Work to be completed: Take the material below and write it all out again exactly.
** start of Information provided **
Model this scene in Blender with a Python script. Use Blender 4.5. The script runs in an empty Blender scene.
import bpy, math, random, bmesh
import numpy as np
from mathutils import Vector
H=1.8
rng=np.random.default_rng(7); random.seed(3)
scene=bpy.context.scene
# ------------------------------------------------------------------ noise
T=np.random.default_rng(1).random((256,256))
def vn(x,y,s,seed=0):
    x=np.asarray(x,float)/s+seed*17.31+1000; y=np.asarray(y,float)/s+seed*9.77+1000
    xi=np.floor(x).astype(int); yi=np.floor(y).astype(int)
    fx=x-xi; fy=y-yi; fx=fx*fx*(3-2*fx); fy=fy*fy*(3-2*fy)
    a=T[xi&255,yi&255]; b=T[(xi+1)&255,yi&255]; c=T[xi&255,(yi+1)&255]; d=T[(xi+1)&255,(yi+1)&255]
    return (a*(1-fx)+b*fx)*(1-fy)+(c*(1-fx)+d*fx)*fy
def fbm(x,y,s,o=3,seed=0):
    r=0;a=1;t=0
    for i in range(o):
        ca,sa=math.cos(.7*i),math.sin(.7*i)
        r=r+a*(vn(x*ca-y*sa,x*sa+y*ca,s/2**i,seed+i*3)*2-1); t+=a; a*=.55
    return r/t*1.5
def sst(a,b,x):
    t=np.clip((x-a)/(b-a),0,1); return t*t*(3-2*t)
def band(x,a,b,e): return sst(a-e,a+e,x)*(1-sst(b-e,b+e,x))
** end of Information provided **
Exercise response:
Model this scene in Blender with a Python script. Use Blender 4.5. The script runs in an empty Blender scene.
import bpy, math, random, bmesh
import numpy as np
from mathutils import Vector
H=1.8
rng=np.random.default_rng(7); random.seed(3)
scene=bpy.context.scene
# ------------------------------------------------------------------ noise
T=np.random.default_rng(1).random((256,256))
def vn(x,y,s,seed=0):
    x=np.asarray(x,float)/s+seed*17.31+1000; y=np.asarray(y,float)/s+seed*9.77+1000
    xi=np.floor(x).astype(int); yi=np.floor(y).astype(int)
    fx=x-xi; fy=y-yi; fx=fx*fx*(3-2*fx); fy=fy*fy*(3-2*fy)
    a=T[xi&255,yi&255]; b=T[(xi+1)&255,yi&255]; c=T[xi&255,(yi+1)&255]; d=T[(xi+1)&255,(yi+1)&255]
    return (a*(1-fx)+b*fx)*(1-fy)+(c*(1-fx)+d*fx)*fy
def fbm(x,y,s,o=3,seed=0):
    r=0;a=1;t=0
    for i in range(o):
        ca,sa=math.cos(.7*i),math.sin(.7*i)
        r=r+a*(vn(x*ca-y*sa,x*sa+y*ca,s/2**i,seed+i*3)*2-1); t+=a; a*=.55
    return r/t*1.5
def sst(a,b,x):
    t=np.clip((x-a)/(b-a),0,1); return t*t*(3-2*t)
def band(x,a,b,e): return sst(a-e,a+e,x)*(1-sst(b-e,b+e,x))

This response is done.